Patience in conflict can be milder, too, less high-stakes. It might look as simple as slowing down and really listening – engaging in mindful listening. Listening to understand rather than to find the holes in someone’s argument in order to drive a spear through. Maybe when we listen to understand, we realize we’re not as far apart as we’d thought, or don’t need as much as we thought, or that there’s not much of a conflict after all. At the very least we understand better, or from a different perspective. 

 

Patience, tolerance in conflict: for me, the practice is a continual set of questions. Am I tightening up? Am I holding my breath? Clenching my fists? Chewing my nails? Unable (or unwilling) to pay attention? Floating off into the past or future or a fantasy, to avoid where I’m at? Unable to see clearly, think clearly, move through my day clearly? Move through my day at all? Let’s practice with some of this right now. 

 

 

Let’s sit. Call to mind someone with whom you’re angry. It could be about something that happened just today, a long-standing dispute, or anything in between. It could be that you’re angry with them, and vice versa. It could be injustice you see in the world. What does it feel like? How does your body feel?

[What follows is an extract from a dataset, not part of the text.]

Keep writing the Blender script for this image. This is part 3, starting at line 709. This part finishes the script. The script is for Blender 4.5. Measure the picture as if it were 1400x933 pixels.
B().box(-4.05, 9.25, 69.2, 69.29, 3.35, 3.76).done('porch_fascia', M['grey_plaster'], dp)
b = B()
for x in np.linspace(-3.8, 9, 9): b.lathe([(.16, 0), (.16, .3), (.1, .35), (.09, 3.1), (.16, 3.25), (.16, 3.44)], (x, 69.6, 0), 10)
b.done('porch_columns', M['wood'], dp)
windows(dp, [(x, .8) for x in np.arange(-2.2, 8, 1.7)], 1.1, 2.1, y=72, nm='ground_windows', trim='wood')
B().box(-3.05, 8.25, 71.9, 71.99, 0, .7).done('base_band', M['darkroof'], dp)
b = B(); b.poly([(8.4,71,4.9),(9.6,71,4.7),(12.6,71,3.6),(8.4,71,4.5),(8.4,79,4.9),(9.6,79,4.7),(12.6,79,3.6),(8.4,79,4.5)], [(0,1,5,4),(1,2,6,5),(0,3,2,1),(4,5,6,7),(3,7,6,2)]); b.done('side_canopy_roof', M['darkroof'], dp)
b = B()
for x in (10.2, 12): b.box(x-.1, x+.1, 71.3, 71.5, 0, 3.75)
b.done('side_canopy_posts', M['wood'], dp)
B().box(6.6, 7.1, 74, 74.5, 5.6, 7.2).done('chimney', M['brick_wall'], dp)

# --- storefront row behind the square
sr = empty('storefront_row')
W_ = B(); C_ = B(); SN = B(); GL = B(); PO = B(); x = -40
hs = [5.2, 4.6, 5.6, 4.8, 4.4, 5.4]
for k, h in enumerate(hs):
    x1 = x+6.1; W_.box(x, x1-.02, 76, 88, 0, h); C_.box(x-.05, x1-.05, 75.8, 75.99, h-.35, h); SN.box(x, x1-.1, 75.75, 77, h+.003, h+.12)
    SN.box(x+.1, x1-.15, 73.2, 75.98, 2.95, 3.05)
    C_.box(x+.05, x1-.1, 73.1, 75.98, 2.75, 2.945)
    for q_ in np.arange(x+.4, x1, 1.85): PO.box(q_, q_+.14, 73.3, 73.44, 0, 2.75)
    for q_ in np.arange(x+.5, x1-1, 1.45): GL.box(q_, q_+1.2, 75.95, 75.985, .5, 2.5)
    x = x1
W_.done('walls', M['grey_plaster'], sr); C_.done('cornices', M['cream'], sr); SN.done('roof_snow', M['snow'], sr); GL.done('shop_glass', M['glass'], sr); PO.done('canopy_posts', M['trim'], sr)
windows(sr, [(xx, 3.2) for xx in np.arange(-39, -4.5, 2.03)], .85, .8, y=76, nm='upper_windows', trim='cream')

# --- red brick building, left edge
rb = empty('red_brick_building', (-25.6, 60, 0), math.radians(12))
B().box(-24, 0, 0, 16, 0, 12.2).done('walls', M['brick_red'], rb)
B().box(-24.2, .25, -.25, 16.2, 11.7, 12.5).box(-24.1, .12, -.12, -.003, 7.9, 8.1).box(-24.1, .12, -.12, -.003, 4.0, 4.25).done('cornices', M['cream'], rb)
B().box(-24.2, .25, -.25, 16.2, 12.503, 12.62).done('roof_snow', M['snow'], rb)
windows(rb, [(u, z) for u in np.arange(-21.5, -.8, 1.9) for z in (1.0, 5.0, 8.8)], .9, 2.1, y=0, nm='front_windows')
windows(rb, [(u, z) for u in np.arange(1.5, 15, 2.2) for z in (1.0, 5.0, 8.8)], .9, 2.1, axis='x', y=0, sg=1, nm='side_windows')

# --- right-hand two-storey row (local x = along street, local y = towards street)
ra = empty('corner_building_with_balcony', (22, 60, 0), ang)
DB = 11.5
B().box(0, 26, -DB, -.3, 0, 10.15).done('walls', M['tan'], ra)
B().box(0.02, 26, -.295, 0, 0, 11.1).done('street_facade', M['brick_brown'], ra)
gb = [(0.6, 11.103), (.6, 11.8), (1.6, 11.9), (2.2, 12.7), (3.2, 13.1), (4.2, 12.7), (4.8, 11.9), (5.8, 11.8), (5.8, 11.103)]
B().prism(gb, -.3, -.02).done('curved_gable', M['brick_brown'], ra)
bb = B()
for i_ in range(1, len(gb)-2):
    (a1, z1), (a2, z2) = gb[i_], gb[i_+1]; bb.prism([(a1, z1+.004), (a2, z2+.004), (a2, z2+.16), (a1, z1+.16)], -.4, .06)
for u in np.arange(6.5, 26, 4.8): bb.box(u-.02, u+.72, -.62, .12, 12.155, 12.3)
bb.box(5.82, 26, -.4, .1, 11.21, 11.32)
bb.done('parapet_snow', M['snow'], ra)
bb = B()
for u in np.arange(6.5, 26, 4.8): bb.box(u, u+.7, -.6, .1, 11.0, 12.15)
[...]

What’s happening in the mind?

 

 

[Play the John Lennon Imagine video at the end of the Paramitas – whenever that is! (It’s bookmarked under Music.)]

 

Patience is great, in principle,

but what happens when things are fast & furious (literally)?

Mindfulness helps.

When I’m paying attention and not judging myself,

I remember to watch for anger, frustration, rage.

I remember to turn towards them and get interested,

While keeping my fingers off of the keys.

Sometimes, I even remember I don’t need to win every point.

 

I have no idea what would happen if I could do all of that

every time I got mad, even a little.

Something good, though, I’m sure. 

What about you - what would happen for you?